Question

At a certain manufacturing plant, a machine produced ball bearings that should have a diameter of 0.79mm. If the machine produces ball bearings that are either too small or too large, the ball bearings must be scrapped. Every hour, a quality control manager takes a random sample of 31 ball bearings to test to see if the process is "out of control" (i.e. to test to see if the average diameter differs from 0.79 mm). Assume the population is normally distributed. Conduct an appropriate hypothesis test when your sample yields an average of 0.83 and a standard deviation of 0.055. Find the t-statistic and the appropriate conclusion at the 0.1 level of significance.

Answer 1

Answer:

The value of t test statistics is 4.05.

We conclude that the average diameter differs from 0.79 mm at the 0.1 level of significance.

Step-by-step explanation:

We are given that at a certain manufacturing plant, a machine produced ball bearings that should have a diameter of 0.79 mm.

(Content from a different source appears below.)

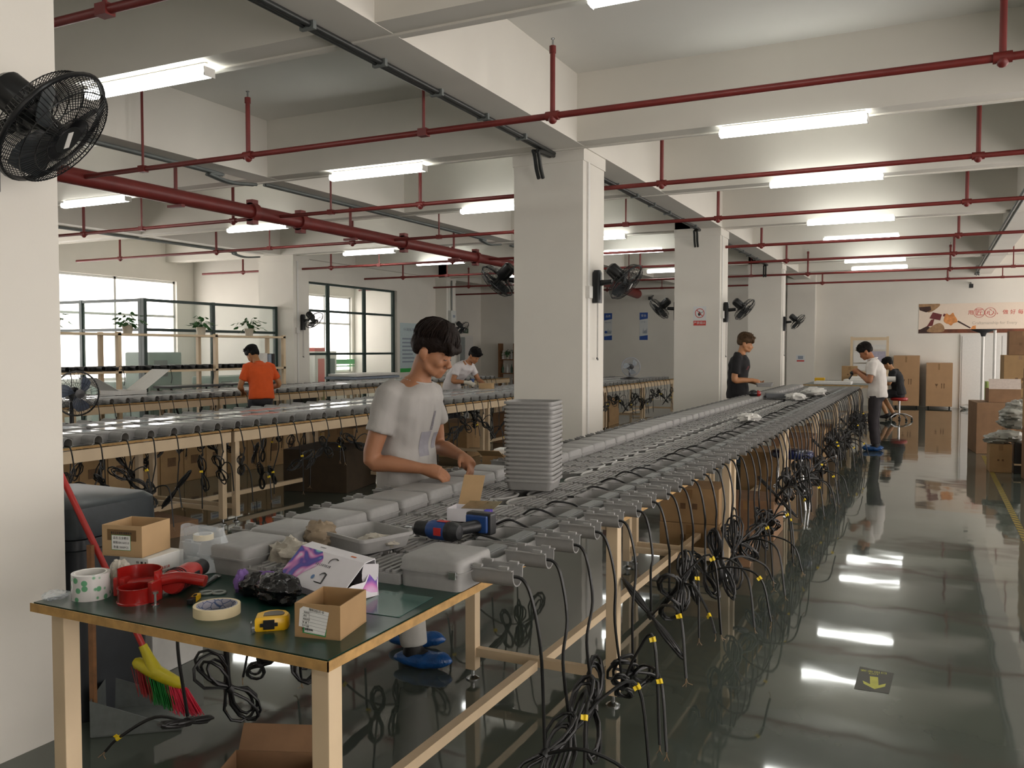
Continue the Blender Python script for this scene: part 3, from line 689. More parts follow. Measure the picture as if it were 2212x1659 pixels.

A random sample of 31 ball bearings yields an average of 0.83 and a standard deviation of 0.055.

Let $\mu$ = average diameter of ball bearings.

So, Null Hypothesis, $H_0$ : $\mu$ = 0.79 mm     {means that the average diameter equals to 0.79 mm}

Alternate Hypothesis, $H_A$ : $\mu$ $\neq$ 0.79 mm     {means that the average diameter differs from 0.79 mm}

The test statistics that would be used here One-sample t test statistics as we don't know about the population standard deviation;

                        T.S. =  $\frac{\bar X-\mu}{\frac{s}{\sqrt{n} } }$  ~ $t_n_-_1$

where, $\bar X$ = sample average diameter = 0.83 mm

            s = sample standard deviation = 0.055 mm

            n = sample of ball bearings = 31

So, test statistics  =  $\frac{0.83-0.79}{\frac{0.055}{\sqrt{31} } }$  ~ $t_3_0$  

                               =  4.05

The value of t test statistics is 4.05.

Now, at 0.1 significance level the t table gives critical values of -1.697 and 1.697 at 30 degree of freedom for two-tailed test.

Since our test statistics does not lie within the range of critical values of t, so we have sufficient evidence to reject our null hypothesis as it will fall in the rejection region due to which we reject our null hypothesis.

Therefore, we conclude that the average diameter differs from 0.79 mm.